Copy out the whole listing exactly as written, leaving the pictures behind.

++++++++++

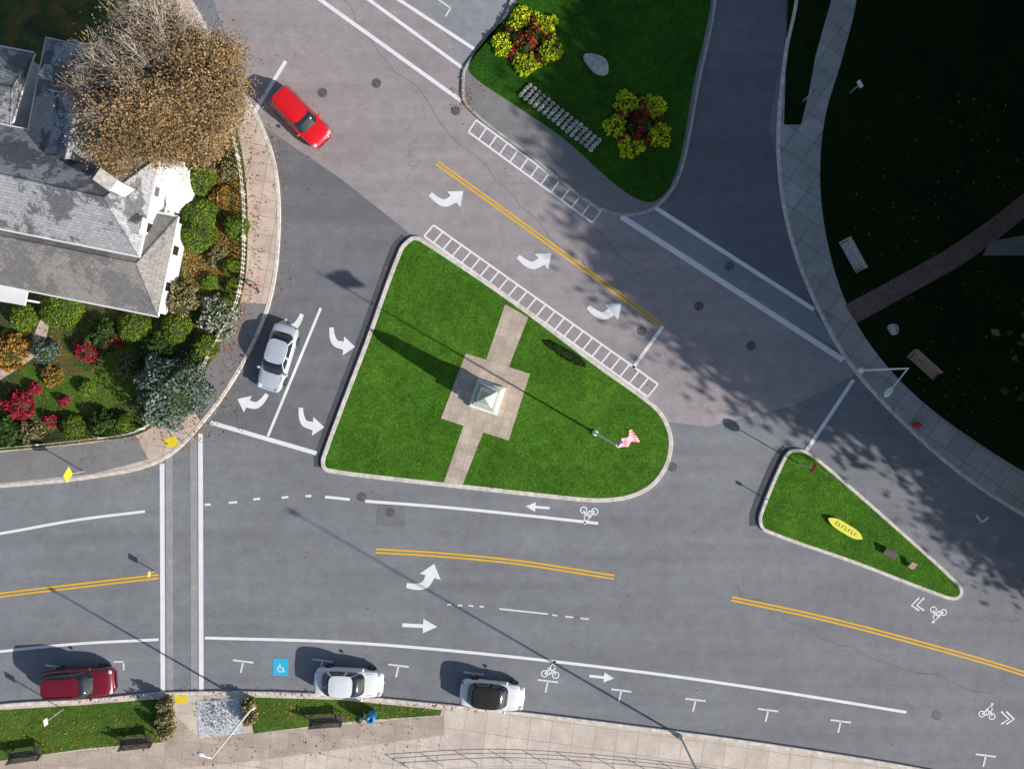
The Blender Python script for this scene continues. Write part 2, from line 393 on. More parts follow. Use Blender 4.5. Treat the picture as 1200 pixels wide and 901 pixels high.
marking('dashed_line',[([(524,708),(529,708)],2),([(536,709),(542,709)],2),([(549,709),(555,710)],2),([(562,710),(567,711)],2),([(585,713),(642,719)],2),([(647,720),(653,721)],2),([(662,722),(672,723)],2),([(680,724),(690,725)],2)],WORN,'faint white dashed lane line')
def ladder(a0,a1,b0,b1,n,w,label):
    st=[([a0,a1],w),([b0,b1],w)]
    for i in range(n):
        t=i/(n-1)
        p=(a0[0]+(a1[0]-a0[0])*t,a0[1]+(a1[1]-a0[1])*t); q=(b0[0]+(b1[0]-b0[0])*t,b0[1]+(b1[1]-b0[1])*t)
        st.append(([p,q],w*0.9))
    V=[];F=[]
    for k,(pts,ww) in enumerate(st): strip(V,F,px(pts),ww/S,ZM+(0.002 if k>1 else 0))
    structure(mesh_obj('hatched_marking',V,F,WHITE),label)
ladder((508,264),(771,450),(497,277),(759,465),25,2.3,'white ladder hatching along the grass island')
ladder((558,141),(704,248),(549,155),(694,261),13,2.2,'white ladder hatching beside the green')
def arrow(pxy,head,kind,sc,label,mat=WHITE):
    cx,cy=W(*pxy); d=np.array((head[0],-head[1]),float); d/=np.linalg.norm(d)
    right=np.array((d[1],-d[0]))
    V=[];F=[]
    def L(x,y,z=ZM):
        q=np.array((cx,cy))+sc*(x*right+y*d); return (q[0],q[1],z)
    if kind=='S':
        V=[L(-.12,-1.1),L(.12,-1.1),L(.12,.2),L(-.12,.2),L(-.45,.2),L(.45,.2),L(0,1.1)]; F=[(0,1,2,3),(4,5,6)]
    else:
        s=-1 if kind=='L' else 1
        path=cat([(-0.45*s,-1.05),(-0.47*s,-0.45),(-0.30*s,0.08),(0.28*s,0.36)],False,6)
        nn=normals(path,False); m=len(path)
        for i,(q,n_) in enumerate(zip(path,nn)):
            w=0.15+0.14*(i/(m-1)); V.append(L(q[0]+n_[0]*w,q[1]+n_[1]*w)); V.append(L(q[0]-n_[0]*w,q[1]-n_[1]*w))
        for i in range(m-1): F.append((2*i,2*i+1,2*i+3,2*i+2))
        b=len(V); V+=[L(0.10*s,1.02,ZM+.001),L(0.36*s,-0.30,ZM+.001),L(1.05*s,0.52,ZM+.001)]; F.append((b,b+1,b+2))
    o=mesh_obj('turn_arrow' if kind!='S' else 'straight_arrow',V,F,mat); structure(o,label)
for p in((524,233),(627,306),(709,365)): arrow(p,(0.78,0.62),'L',1.06,'bold white left turn arrow painted on older asphalt')
arrow((398,400),(0.12,1),'L',0.97,'white turn arrow painted on side street'); arrow((362,494),(0.12,1),'L',0.97,'white turn arrow near stop line')
arrow((340,380),(-0.45,0.9),'R',0.95,'white right turn arrow ahead of silver car'); arrow((297,471),(-0.6,0.8),'R',0.95,'white right turn arrow near stop line')
arrow((497,679),(1,0.1),'L',1.12,'white left turn arrow on main street')
arrow((492,733),(1,0.05),'S',1.1,'white straight arrow on main street')
arrow((630,594),(-1,-0.08),'S',0.75,'small white bicycle lane arrow'); arrow((705,793),(1,0.1),'S',0.78,'small white bicycle lane arrow')
def bike(c,ang,sc,label):
    cx,cy=W(*c); a=math.radians(ang); V=[];F=[]
    def T(p): return (cx+sc*(p[0]*math.cos(a)-p[1]*math.sin(a)),cy+sc*(p[0]*math.sin(a)+p[1]*math.cos(a)))
    for x in(-0.48,0.48): strip(V,F,[T((x+.27*math.cos(t),-.2+.27*math.sin(t))) for t in np.linspace(0,2*math.pi,17)[:-1]],0.10*sc,ZM,True)
    for k,pl in enumerate(([(-.48,-.2),(-.2,.2),(.3,.2),(.48,-.2)],[(-.2,.2),(0,-.2),(.3,.2)],[(-.48,-.2),(0,-.2)],[(-.28,.32),(-.1,.32)],[(.3,.2),(.27,.38),(.42,.4)],[(-.1,.4),(.1,.75),(.35,.5)],[(-.12,.42),(.1,.15),(.05,-.15)])):
        strip(V,F,[T(p) for p in pl],0.10*sc,ZM+.0008*(k+1))
    strip(V,F,[T((.22+.07*math.cos(t),.9+.07*math.sin(t))) for t in np.linspace(0,2*math.pi,9)[:-1]],0.12*sc,ZM,True)
    structure(mesh_obj('bicycle_symbol',V,F,WHITE),label)
bike((690,601),172,0.8,'white bicycle symbol painted in bicycle lane'); bike((645,787),-8,0.8,'white bicycle symbol painted by parking bays')
bike((1099,718),165,0.75,'white bicycle symbol with chevrons'); bike((1157,835),-14,0.75,'white bicycle symbol with chevrons')
def chev(c,d,label):
    st=[]
    for o_ in(0,6):
        x=c[0]+o_*d; st.append(([(x+9*d*-1,c[1]-9),(x,c[1]),(x-9*d,c[1]+6)] ,2.0))
    marking('chevron_marking',st,WHITE,label)
chev((1074,709),-1,'white chevrons beside bicycle symbol'); chev((1182,842),1,'white chevrons beside bicycle symbol')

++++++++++

FULL RESPONSE
The Blender Python script for this scene continues. Write part 2, from line 393 on. More parts follow. Use Blender 4.5. Treat the picture as 1200 pixels wide and 901 pixels high.
marking('dashed_line',[([(524,708),(529,708)],2),([(536,709),(542,709)],2),([(549,709),(555,710)],2),([(562,710),(567,711)],2),([(585,713),(642,719)],2),([(647,720),(653,721)],2),([(662,722),(672,723)],2),([(680,724),(690,725)],2)],WORN,'faint white dashed lane line')
def ladder(a0,a1,b0,b1,n,w,label):
    st=[([a0,a1],w),([b0,b1],w)]
    for i in range(n):
        t=i/(n-1)
        p=(a0[0]+(a1[0]-a0[0])*t,a0[1]+(a1[1]-a0[1])*t); q=(b0[0]+(b1[0]-b0[0])*t,b0[1]+(b1[1]-b0[1])*t)
        st.append(([p,q],w*0.9))
    V=[];F=[]
    for k,(pts,ww) in enumerate(st): strip(V,F,px(pts),ww/S,ZM+(0.002 if k>1 else 0))
    structure(mesh_obj('hatched_marking',V,F,WHITE),label)
ladder((508,264),(771,450),(497,277),(759,465),25,2.3,'white ladder hatching along the grass island')
ladder((558,141),(704,248),(549,155),(694,261),13,2.2,'white ladder hatching beside the green')
def arrow(pxy,head,kind,sc,label,mat=WHITE):
    cx,cy=W(*pxy); d=np.array((head[0],-head[1]),float); d/=np.linalg.norm(d)
    right=np.array((d[1],-d[0]))
    V=[];F=[]
    def L(x,y,z=ZM):
        q=np.array((cx,cy))+sc*(x*right+y*d); return (q[0],q[1],z)
    if kind=='S':
        V=[L(-.12,-1.1),L(.12,-1.1),L(.12,.2),L(-.12,.2),L(-.45,.2),L(.45,.2),L(0,1.1)]; F=[(0,1,2,3),(4,5,6)]
    else:
        s=-1 if kind=='L' else 1
        path=cat([(-0.45*s,-1.05),(-0.47*s,-0.45),(-0.30*s,0.08),(0.28*s,0.36)],False,6)
        nn=normals(path,False); m=len(path)
        for i,(q,n_) in enumerate(zip(path,nn)):
            w=0.15+0.14*(i/(m-1)); V.append(L(q[0]+n_[0]*w,q[1]+n_[1]*w)); V.append(L(q[0]-n_[0]*w,q[1]-n_[1]*w))
        for i in range(m-1): F.append((2*i,2*i+1,2*i+3,2*i+2))
        b=len(V); V+=[L(0.10*s,1.02,ZM+.001),L(0.36*s,-0.30,ZM+.001),L(1.05*s,0.52,ZM+.001)]; F.append((b,b+1,b+2))
    o=mesh_obj('turn_arrow' if kind!='S' else 'straight_arrow',V,F,mat); structure(o,label)
for p in((524,233),(627,306),(709,365)): arrow(p,(0.78,0.62),'L',1.06,'bold white left turn arrow painted on older asphalt')
arrow((398,400),(0.12,1),'L',0.97,'white turn arrow painted on side street'); arrow((362,494),(0.12,1),'L',0.97,'white turn arrow near stop line')
arrow((340,380),(-0.45,0.9),'R',0.95,'white right turn arrow ahead of silver car'); arrow((297,471),(-0.6,0.8),'R',0.95,'white right turn arrow near stop line')
arrow((497,679),(1,0.1),'L',1.12,'white left turn arrow on main street')
arrow((492,733),(1,0.05),'S',1.1,'white straight arrow on main street')
arrow((630,594),(-1,-0.08),'S',0.75,'small white bicycle lane arrow'); arrow((705,793),(1,0.1),'S',0.78,'small white bicycle lane arrow')
def bike(c,ang,sc,label):
    cx,cy=W(*c); a=math.radians(ang); V=[];F=[]
    def T(p): return (cx+sc*(p[0]*math.cos(a)-p[1]*math.sin(a)),cy+sc*(p[0]*math.sin(a)+p[1]*math.cos(a)))
    for x in(-0.48,0.48): strip(V,F,[T((x+.27*math.cos(t),-.2+.27*math.sin(t))) for t in np.linspace(0,2*math.pi,17)[:-1]],0.10*sc,ZM,True)
    for k,pl in enumerate(([(-.48,-.2),(-.2,.2),(.3,.2),(.48,-.2)],[(-.2,.2),(0,-.2),(.3,.2)],[(-.48,-.2),(0,-.2)],[(-.28,.32),(-.1,.32)],[(.3,.2),(.27,.38),(.42,.4)],[(-.1,.4),(.1,.75),(.35,.5)],[(-.12,.42),(.1,.15),(.05,-.15)])):
        strip(V,F,[T(p) for p in pl],0.10*sc,ZM+.0008*(k+1))
    strip(V,F,[T((.22+.07*math.cos(t),.9+.07*math.sin(t))) for t in np.linspace(0,2*math.pi,9)[:-1]],0.12*sc,ZM,True)
    structure(mesh_obj('bicycle_symbol',V,F,WHITE),label)
bike((690,601),172,0.8,'white bicycle symbol painted in bicycle lane'); bike((645,787),-8,0.8,'white bicycle symbol painted by parking bays')
bike((1099,718),165,0.75,'white bicycle symbol with chevrons'); bike((1157,835),-14,0.75,'white bicycle symbol with chevrons')
def chev(c,d,label):
    st=[]
    for o_ in(0,6):
        x=c[0]+o_*d; st.append(([(x+9*d*-1,c[1]-9),(x,c[1]),(x-9*d,c[1]+6)] ,2.0))
    marking('chevron_marking',st,WHITE,label)
chev((1074,709),-1,'white chevrons beside bicycle symbol'); chev((1182,842),1,'white chevrons beside bicycle symbol')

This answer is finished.